**SUPPLIED MATERIAL**:
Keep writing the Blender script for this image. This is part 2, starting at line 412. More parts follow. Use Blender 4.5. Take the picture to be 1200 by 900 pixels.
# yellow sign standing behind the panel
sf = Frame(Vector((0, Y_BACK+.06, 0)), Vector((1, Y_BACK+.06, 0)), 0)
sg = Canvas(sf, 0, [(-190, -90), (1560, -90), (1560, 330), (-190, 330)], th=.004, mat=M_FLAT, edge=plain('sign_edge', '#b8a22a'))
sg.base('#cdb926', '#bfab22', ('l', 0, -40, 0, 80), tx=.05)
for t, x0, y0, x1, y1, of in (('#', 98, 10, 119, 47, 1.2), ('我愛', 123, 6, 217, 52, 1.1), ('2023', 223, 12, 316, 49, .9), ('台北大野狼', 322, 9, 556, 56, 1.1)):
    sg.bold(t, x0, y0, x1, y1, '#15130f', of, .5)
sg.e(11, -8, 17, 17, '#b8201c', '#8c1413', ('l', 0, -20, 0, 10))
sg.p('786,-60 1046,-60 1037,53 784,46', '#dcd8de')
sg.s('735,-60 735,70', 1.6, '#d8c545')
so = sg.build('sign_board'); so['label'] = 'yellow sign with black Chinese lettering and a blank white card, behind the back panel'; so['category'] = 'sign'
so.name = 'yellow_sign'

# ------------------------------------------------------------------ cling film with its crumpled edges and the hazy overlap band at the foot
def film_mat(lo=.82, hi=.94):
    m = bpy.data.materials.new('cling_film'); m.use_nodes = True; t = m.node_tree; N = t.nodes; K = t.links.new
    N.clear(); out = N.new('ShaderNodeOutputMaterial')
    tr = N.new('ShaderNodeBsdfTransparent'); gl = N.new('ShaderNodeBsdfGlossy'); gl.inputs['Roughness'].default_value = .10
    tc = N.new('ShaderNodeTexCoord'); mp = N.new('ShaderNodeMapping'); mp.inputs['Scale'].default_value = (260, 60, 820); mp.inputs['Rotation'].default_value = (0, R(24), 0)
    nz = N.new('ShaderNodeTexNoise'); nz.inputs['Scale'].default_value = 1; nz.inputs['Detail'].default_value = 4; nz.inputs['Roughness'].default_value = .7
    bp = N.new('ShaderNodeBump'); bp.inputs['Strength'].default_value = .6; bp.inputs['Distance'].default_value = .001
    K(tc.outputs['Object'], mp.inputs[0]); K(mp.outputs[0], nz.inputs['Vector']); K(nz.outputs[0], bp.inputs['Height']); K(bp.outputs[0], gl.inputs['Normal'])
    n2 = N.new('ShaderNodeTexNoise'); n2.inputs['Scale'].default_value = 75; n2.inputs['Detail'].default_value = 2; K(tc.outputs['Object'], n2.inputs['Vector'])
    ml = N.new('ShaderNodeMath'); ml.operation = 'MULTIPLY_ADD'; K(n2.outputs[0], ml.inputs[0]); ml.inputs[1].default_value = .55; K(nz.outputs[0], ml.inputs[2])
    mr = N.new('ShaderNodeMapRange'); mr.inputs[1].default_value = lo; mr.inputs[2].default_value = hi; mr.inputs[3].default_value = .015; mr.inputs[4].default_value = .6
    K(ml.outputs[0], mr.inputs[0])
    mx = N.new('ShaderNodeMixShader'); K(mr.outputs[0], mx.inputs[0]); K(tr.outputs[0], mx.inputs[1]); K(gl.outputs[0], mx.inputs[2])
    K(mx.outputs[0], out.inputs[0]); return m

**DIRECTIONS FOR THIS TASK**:
Word for word, reproduce the listing above from its start up to and including the line that has "so.name = 'yellow_sign'". Give only those lines.

**THE RESULT**:
Keep writing the Blender script for this image. This is part 2, starting at line 412. More parts follow. Use Blender 4.5. Take the picture to be 1200 by 900 pixels.
# yellow sign standing behind the panel
sf = Frame(Vector((0, Y_BACK+.06, 0)), Vector((1, Y_BACK+.06, 0)), 0)
sg = Canvas(sf, 0, [(-190, -90), (1560, -90), (1560, 330), (-190, 330)], th=.004, mat=M_FLAT, edge=plain('sign_edge', '#b8a22a'))
sg.base('#cdb926', '#bfab22', ('l', 0, -40, 0, 80), tx=.05)
for t, x0, y0, x1, y1, of in (('#', 98, 10, 119, 47, 1.2), ('我愛', 123, 6, 217, 52, 1.1), ('2023', 223, 12, 316, 49, .9), ('台北大野狼', 322, 9, 556, 56, 1.1)):
    sg.bold(t, x0, y0, x1, y1, '#15130f', of, .5)
sg.e(11, -8, 17, 17, '#b8201c', '#8c1413', ('l', 0, -20, 0, 10))
sg.p('786,-60 1046,-60 1037,53 784,46', '#dcd8de')
sg.s('735,-60 735,70', 1.6, '#d8c545')
so = sg.build('sign_board'); so['label'] = 'yellow sign with black Chinese lettering and a blank white card, behind the back panel'; so['category'] = 'sign'
so.name = 'yellow_sign'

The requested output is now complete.